BEGIN
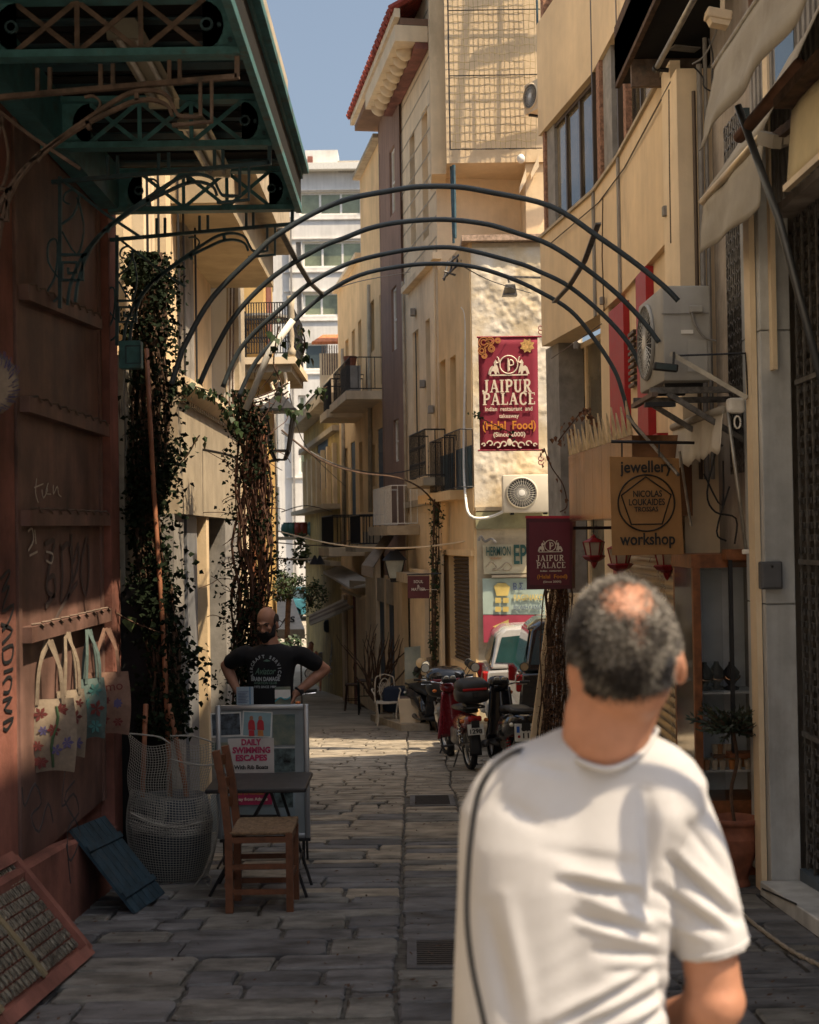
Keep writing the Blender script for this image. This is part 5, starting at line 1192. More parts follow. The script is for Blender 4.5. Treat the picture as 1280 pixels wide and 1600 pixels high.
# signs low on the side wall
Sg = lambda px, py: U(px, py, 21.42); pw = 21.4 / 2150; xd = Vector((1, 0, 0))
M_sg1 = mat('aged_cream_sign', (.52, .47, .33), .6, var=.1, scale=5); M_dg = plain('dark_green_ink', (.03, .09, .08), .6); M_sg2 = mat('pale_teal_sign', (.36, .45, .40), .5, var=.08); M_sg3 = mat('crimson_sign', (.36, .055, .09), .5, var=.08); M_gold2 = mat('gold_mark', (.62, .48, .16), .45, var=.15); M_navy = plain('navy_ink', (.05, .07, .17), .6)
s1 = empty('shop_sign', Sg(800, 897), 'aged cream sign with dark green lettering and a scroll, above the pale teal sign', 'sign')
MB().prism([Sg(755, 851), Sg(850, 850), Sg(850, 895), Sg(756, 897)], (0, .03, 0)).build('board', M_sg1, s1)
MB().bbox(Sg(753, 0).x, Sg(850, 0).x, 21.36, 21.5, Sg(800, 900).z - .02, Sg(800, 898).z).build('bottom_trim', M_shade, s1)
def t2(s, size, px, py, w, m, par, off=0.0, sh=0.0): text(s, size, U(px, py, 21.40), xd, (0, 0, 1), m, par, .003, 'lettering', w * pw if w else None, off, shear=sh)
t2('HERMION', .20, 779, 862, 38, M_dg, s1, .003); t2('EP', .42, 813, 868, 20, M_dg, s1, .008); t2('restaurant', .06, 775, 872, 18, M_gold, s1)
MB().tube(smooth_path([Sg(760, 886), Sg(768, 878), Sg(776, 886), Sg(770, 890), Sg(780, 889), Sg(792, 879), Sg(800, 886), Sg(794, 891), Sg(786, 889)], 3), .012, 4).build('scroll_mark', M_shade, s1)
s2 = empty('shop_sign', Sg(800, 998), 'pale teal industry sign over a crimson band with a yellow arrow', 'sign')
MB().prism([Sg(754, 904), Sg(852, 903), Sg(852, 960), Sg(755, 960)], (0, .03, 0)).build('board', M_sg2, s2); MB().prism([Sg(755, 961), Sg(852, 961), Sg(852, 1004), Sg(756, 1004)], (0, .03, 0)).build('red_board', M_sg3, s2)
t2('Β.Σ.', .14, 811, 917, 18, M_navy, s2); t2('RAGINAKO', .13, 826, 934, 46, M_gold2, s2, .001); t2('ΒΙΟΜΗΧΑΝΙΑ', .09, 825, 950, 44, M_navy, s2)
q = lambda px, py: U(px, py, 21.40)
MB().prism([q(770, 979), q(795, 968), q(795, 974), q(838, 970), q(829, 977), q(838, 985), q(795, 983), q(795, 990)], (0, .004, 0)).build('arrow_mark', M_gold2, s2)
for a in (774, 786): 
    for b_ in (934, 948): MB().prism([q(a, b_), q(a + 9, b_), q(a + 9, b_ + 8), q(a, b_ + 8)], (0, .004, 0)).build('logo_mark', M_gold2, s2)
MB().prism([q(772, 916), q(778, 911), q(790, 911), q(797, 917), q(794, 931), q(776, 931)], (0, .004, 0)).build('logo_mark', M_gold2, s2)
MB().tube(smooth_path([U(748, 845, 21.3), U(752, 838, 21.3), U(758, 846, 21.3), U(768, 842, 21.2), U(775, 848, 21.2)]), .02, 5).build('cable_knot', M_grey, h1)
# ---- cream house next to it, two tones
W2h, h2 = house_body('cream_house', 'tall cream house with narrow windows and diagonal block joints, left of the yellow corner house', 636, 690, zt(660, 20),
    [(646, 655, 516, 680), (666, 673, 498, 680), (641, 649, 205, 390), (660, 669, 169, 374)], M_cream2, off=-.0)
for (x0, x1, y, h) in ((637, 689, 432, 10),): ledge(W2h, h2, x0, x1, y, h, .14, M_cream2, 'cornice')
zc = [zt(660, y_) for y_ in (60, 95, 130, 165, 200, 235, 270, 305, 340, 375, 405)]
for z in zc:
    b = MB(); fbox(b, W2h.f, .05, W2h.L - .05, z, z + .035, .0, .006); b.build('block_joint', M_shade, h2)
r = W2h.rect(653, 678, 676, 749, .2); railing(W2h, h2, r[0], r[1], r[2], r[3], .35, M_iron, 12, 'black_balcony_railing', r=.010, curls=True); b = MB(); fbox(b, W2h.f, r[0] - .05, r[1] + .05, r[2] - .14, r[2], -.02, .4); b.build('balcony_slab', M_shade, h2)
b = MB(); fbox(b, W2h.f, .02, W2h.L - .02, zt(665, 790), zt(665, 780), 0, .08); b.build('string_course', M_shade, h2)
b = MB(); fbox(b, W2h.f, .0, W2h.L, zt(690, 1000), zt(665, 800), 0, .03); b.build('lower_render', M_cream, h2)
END
_Given request_:
Skip the images and write out the rest of the listing exactly.

_Answer in full_:
Keep writing the Blender script for this image. This is part 5, starting at line 1192. More parts follow. The script is for Blender 4.5. Treat the picture as 1280 pixels wide and 1600 pixels high.
# signs low on the side wall
Sg = lambda px, py: U(px, py, 21.42); pw = 21.4 / 2150; xd = Vector((1, 0, 0))
M_sg1 = mat('aged_cream_sign', (.52, .47, .33), .6, var=.1, scale=5); M_dg = plain('dark_green_ink', (.03, .09, .08), .6); M_sg2 = mat('pale_teal_sign', (.36, .45, .40), .5, var=.08); M_sg3 = mat('crimson_sign', (.36, .055, .09), .5, var=.08); M_gold2 = mat('gold_mark', (.62, .48, .16), .45, var=.15); M_navy = plain('navy_ink', (.05, .07, .17), .6)
s1 = empty('shop_sign', Sg(800, 897), 'aged cream sign with dark green lettering and a scroll, above the pale teal sign', 'sign')
MB().prism([Sg(755, 851), Sg(850, 850), Sg(850, 895), Sg(756, 897)], (0, .03, 0)).build('board', M_sg1, s1)
MB().bbox(Sg(753, 0).x, Sg(850, 0).x, 21.36, 21.5, Sg(800, 900).z - .02, Sg(800, 898).z).build('bottom_trim', M_shade, s1)
def t2(s, size, px, py, w, m, par, off=0.0, sh=0.0): text(s, size, U(px, py, 21.40), xd, (0, 0, 1), m, par, .003, 'lettering', w * pw if w else None, off, shear=sh)
t2('HERMION', .20, 779, 862, 38, M_dg, s1, .003); t2('EP', .42, 813, 868, 20, M_dg, s1, .008); t2('restaurant', .06, 775, 872, 18, M_gold, s1)
MB().tube(smooth_path([Sg(760, 886), Sg(768, 878), Sg(776, 886), Sg(770, 890), Sg(780, 889), Sg(792, 879), Sg(800, 886), Sg(794, 891), Sg(786, 889)], 3), .012, 4).build('scroll_mark', M_shade, s1)
s2 = empty('shop_sign', Sg(800, 998), 'pale teal industry sign over a crimson band with a yellow arrow', 'sign')
MB().prism([Sg(754, 904), Sg(852, 903), Sg(852, 960), Sg(755, 960)], (0, .03, 0)).build('board', M_sg2, s2); MB().prism([Sg(755, 961), Sg(852, 961), Sg(852, 1004), Sg(756, 1004)], (0, .03, 0)).build('red_board', M_sg3, s2)
t2('Β.Σ.', .14, 811, 917, 18, M_navy, s2); t2('RAGINAKO', .13, 826, 934, 46, M_gold2, s2, .001); t2('ΒΙΟΜΗΧΑΝΙΑ', .09, 825, 950, 44, M_navy, s2)
q = lambda px, py: U(px, py, 21.40)
MB().prism([q(770, 979), q(795, 968), q(795, 974), q(838, 970), q(829, 977), q(838, 985), q(795, 983), q(795, 990)], (0, .004, 0)).build('arrow_mark', M_gold2, s2)
for a in (774, 786): 
    for b_ in (934, 948): MB().prism([q(a, b_), q(a + 9, b_), q(a + 9, b_ + 8), q(a, b_ + 8)], (0, .004, 0)).build('logo_mark', M_gold2, s2)
MB().prism([q(772, 916), q(778, 911), q(790, 911), q(797, 917), q(794, 931), q(776, 931)], (0, .004, 0)).build('logo_mark', M_gold2, s2)
MB().tube(smooth_path([U(748, 845, 21.3), U(752, 838, 21.3), U(758, 846, 21.3), U(768, 842, 21.2), U(775, 848, 21.2)]), .02, 5).build('cable_knot', M_grey, h1)
# ---- cream house next to it, two tones
W2h, h2 = house_body('cream_house', 'tall cream house with narrow windows and diagonal block joints, left of the yellow corner house', 636, 690, zt(660, 20),
    [(646, 655, 516, 680), (666, 673, 498, 680), (641, 649, 205, 390), (660, 669, 169, 374)], M_cream2, off=-.0)
for (x0, x1, y, h) in ((637, 689, 432, 10),): ledge(W2h, h2, x0, x1, y, h, .14, M_cream2, 'cornice')
zc = [zt(660, y_) for y_ in (60, 95, 130, 165, 200, 235, 270, 305, 340, 375, 405)]
for z in zc:
    b = MB(); fbox(b, W2h.f, .05, W2h.L - .05, z, z + .035, .0, .006); b.build('block_joint', M_shade, h2)
r = W2h.rect(653, 678, 676, 749, .2); railing(W2h, h2, r[0], r[1], r[2], r[3], .35, M_iron, 12, 'black_balcony_railing', r=.010, curls=True); b = MB(); fbox(b, W2h.f, r[0] - .05, r[1] + .05, r[2] - .14, r[2], -.02, .4); b.build('balcony_slab', M_shade, h2)
b = MB(); fbox(b, W2h.f, .02, W2h.L - .02, zt(665, 790), zt(665, 780), 0, .08); b.build('string_course', M_shade, h2)
b = MB(); fbox(b, W2h.f, .0, W2h.L, zt(690, 1000), zt(665, 800), 0, .03); b.build('lower_render', M_cream, h2)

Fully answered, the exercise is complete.